O cidadão é sempre a cobaia
Lula decidiu encerrar com uma canetada o programa de escolas cívico-militares instituído por...
Lula decidiu encerrar com uma canetada o programa de escolas cívico-militares instituído por Jair Bolsonaro à margem do Plano Nacional de Educação 2014-2024. No nascimento e na morte, portanto, o chamado Pecim ilustra o voluntarismo dos governantes brasileiros e, no caso desses dois presidentes, o peso das escolhas ideológicas, em desfavor da gestão.
O parecer do Ministério da Educação que embasa a liquidação do modelo cívico-militar não tem uma linha sequer sobre os resultados obtidos pelas 209 escolas que o adotaram. Nada se diz sobre os índices de aprendizado ou sobre mudanças no ambiente escolar.
Nos quatro anos da implantação, os colégios cívico-militares não melhoraram significativamente o aprendizado de seus alunos, segundo dados do próprio Ministério da Educação. Mas eles aproximaram as escolas do entorno social e das famílias dos alunos, fortaleceram o relacionamento entre os professores e suas classes, reduziram casos de violência e depredação e diminuíram os números de abandono escolar – todos esses eram objetivos ostensivos do programa, que deu atenção especial a escolas com um histórico grave de degradação.

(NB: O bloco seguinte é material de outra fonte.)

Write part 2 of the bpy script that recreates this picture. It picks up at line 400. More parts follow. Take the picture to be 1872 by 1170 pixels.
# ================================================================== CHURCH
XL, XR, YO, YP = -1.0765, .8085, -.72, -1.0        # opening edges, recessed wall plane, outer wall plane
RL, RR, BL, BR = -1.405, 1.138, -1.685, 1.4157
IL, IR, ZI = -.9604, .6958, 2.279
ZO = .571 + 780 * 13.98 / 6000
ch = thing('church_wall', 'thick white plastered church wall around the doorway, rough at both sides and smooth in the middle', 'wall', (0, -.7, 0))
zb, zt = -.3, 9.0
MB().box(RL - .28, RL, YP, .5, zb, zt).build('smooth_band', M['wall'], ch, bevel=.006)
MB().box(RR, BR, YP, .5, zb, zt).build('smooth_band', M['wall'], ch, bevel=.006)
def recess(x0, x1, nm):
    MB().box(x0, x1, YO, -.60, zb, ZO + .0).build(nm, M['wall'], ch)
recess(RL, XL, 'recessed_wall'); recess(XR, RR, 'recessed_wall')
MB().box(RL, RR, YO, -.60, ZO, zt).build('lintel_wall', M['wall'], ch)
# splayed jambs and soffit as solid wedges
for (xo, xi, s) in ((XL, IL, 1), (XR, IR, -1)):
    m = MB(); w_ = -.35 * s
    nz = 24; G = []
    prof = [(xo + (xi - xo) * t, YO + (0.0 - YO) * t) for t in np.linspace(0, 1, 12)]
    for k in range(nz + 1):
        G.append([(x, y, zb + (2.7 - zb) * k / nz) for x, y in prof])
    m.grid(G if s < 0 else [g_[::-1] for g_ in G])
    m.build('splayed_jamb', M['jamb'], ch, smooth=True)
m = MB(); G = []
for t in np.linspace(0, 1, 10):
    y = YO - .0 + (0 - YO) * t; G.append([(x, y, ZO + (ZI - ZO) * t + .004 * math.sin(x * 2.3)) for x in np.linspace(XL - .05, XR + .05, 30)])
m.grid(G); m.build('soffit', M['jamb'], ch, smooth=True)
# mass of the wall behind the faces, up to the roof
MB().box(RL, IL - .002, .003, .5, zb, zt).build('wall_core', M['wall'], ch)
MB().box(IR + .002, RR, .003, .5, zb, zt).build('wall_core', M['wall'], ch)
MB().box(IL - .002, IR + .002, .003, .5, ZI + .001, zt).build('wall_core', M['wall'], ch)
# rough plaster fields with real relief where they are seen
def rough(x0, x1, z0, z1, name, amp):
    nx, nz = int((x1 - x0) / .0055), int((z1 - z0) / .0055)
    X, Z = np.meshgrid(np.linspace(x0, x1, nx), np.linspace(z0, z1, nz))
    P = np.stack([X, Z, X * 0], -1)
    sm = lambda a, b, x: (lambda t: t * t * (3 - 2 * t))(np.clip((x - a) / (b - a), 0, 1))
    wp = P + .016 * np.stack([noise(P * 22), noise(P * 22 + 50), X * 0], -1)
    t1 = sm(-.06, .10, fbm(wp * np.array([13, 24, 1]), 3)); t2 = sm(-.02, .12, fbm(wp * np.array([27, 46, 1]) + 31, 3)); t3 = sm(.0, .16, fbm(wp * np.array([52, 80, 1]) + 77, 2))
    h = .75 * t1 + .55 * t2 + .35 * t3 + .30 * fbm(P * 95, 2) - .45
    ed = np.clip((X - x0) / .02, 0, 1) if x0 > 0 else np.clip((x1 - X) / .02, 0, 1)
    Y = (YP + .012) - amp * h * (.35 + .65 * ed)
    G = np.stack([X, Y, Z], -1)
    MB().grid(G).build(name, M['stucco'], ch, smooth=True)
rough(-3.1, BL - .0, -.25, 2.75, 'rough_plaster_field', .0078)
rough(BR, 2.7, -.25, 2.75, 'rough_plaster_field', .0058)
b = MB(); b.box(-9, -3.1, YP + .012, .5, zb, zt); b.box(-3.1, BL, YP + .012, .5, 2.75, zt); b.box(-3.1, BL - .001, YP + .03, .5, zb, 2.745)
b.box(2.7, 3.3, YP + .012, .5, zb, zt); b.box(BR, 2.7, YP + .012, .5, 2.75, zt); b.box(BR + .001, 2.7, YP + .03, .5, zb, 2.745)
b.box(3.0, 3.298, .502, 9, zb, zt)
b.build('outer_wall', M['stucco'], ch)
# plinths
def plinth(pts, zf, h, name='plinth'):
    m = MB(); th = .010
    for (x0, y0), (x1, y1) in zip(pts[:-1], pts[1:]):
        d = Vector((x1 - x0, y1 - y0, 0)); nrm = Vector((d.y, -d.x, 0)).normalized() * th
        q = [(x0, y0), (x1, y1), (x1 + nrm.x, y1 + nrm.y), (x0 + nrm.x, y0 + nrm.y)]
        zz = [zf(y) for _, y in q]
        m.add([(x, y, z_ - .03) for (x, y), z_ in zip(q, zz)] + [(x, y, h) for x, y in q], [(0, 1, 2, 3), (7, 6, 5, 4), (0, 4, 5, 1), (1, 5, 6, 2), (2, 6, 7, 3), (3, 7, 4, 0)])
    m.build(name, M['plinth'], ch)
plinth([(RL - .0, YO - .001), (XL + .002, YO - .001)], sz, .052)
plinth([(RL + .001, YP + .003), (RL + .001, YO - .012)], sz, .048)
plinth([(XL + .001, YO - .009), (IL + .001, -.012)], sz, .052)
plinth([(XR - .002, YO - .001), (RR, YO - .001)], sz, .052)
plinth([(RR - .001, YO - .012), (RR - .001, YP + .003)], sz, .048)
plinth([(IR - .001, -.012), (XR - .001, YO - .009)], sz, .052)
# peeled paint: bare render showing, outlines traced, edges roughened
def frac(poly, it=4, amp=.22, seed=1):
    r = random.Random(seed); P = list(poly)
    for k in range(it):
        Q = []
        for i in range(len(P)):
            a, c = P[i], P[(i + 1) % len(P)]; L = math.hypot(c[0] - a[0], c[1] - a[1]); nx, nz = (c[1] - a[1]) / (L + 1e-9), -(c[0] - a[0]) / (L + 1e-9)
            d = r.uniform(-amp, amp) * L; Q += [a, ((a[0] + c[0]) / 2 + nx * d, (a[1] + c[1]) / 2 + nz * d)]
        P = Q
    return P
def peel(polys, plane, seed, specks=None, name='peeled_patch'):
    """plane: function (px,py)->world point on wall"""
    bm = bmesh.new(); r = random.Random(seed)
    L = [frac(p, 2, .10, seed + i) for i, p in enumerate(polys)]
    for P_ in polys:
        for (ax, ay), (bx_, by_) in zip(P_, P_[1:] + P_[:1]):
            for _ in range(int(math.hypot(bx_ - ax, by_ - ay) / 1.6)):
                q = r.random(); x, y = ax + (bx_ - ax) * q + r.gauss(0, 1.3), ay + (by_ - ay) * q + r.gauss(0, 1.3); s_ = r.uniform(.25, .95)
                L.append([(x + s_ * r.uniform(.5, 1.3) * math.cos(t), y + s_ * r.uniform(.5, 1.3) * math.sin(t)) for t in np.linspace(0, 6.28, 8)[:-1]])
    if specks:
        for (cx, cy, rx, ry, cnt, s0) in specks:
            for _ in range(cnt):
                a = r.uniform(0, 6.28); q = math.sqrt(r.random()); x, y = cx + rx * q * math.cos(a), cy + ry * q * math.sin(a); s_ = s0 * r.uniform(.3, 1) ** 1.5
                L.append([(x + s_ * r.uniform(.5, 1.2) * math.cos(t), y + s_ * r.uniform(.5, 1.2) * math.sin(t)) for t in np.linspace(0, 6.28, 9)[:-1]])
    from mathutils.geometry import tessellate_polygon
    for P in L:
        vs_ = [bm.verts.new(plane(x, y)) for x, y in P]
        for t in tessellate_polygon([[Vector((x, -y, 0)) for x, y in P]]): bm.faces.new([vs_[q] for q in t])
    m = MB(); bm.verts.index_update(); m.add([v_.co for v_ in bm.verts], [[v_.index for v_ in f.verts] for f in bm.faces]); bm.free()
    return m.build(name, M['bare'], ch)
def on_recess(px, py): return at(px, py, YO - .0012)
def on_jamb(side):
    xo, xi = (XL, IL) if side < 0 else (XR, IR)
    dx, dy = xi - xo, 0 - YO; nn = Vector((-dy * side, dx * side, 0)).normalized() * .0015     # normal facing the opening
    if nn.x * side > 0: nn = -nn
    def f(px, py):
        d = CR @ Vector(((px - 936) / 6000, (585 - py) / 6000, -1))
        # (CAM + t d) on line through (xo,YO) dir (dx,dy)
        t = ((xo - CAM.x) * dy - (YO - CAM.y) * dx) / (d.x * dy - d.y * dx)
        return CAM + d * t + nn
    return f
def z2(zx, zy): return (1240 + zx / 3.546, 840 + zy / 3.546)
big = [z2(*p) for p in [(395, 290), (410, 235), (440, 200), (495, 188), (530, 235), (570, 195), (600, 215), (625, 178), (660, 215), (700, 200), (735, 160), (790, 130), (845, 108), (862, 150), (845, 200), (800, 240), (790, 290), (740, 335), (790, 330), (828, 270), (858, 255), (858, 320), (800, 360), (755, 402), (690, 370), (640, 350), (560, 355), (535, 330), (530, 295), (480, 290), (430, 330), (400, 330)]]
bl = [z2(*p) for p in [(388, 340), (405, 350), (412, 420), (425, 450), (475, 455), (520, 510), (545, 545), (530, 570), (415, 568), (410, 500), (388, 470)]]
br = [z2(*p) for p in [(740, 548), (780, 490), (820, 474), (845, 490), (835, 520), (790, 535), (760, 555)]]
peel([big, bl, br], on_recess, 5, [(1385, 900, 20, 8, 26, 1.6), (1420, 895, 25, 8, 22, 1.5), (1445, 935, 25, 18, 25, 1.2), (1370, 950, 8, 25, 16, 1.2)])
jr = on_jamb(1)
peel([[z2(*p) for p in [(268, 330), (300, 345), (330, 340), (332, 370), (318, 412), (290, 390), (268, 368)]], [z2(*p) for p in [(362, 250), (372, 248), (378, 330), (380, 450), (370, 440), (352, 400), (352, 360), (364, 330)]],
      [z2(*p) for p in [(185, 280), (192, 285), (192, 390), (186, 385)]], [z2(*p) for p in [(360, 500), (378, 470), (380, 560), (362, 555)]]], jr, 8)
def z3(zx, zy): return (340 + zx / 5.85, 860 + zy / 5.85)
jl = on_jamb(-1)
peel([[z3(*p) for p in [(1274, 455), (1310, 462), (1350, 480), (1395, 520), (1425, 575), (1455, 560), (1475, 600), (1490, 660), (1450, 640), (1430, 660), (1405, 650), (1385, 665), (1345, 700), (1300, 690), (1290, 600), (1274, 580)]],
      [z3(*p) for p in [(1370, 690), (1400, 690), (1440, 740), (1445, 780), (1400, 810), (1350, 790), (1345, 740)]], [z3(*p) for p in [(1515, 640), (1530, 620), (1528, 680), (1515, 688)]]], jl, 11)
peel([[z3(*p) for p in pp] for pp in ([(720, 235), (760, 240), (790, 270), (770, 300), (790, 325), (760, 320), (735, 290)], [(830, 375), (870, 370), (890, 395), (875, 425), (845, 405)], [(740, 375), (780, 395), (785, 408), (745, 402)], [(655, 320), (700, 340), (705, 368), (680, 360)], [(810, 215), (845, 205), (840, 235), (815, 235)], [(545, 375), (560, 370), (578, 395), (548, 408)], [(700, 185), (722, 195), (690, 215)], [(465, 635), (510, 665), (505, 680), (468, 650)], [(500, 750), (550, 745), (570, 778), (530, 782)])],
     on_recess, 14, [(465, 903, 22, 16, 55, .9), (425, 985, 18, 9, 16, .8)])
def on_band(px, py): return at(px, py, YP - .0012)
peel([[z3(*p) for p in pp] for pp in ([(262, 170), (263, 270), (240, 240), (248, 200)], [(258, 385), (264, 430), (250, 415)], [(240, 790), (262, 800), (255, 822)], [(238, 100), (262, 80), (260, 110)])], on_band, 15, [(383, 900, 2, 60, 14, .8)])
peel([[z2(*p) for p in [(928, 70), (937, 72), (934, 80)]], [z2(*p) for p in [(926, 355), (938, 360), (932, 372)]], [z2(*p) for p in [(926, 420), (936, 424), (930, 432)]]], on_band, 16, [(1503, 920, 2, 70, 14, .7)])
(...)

Se fosse guiada por evidências, a decisão do governo Lula talvez mantivesse o experimento, se não em todas, em várias das escolas. Em vez disso, optou-se por encerrar o programa sem uma avaliação caso a caso, com argumentos desonestos como o de que as escolas cívico-militares incentivam a “aporafobia” (ou aversão aos pobres). No retorno para o modelo “normal” de escola haverá a tentativa de minimizar o impacto que isso pode ter para os alunos – o que não é tranquilizador.
Nada disso quer dizer que a iniciativa do governo Bolsonaro seja imune a críticas. Como já observado, ela foi levada adiante mesmo sem ter qualquer ligação com o Plano Nacional de Educação em vigor.
A gestão das escolas, entregue aos militares, não se mostrou consistentemente melhor que a realizada por civis. Mas os gastos com a remuneração dos oficiais da reserva chamados a trabalhar no programa se multiplicaram rapidamente durante o governo Bolsonaro, chegando a R$ 64 milhões só em 2022. Para efeito de comparação, só R$ 33 milhões foram gastos nesse mesmo ano com a implementação do novo ensino médio – que tem impacto universal, enquanto os colégios cívico-militares atendem um número ínfimo de alunos.
Esse foi inegavelmente mais um movimento do ex-presidente para beneficiar os militares, a sua “base sindical”, independentemente de outros ganhos que pudessem existir. Sem falar, é claro, do propósito de fazer um contraponto à influência dos professores de esquerda que, na frase inqualificável de Eduardo Bolsonaro, “são piores que traficantes de drogas”.
Essa, enfim, é mais uma daquelas histórias em que um governo implementou um programa ao seu gosto ideológico, apenas para vê-lo desmontado pelo governo seguinte, de sabor ideológico inverso, sem análise mais cuidadosa do impacto da decisão. E o cidadão é sempre a cobaia.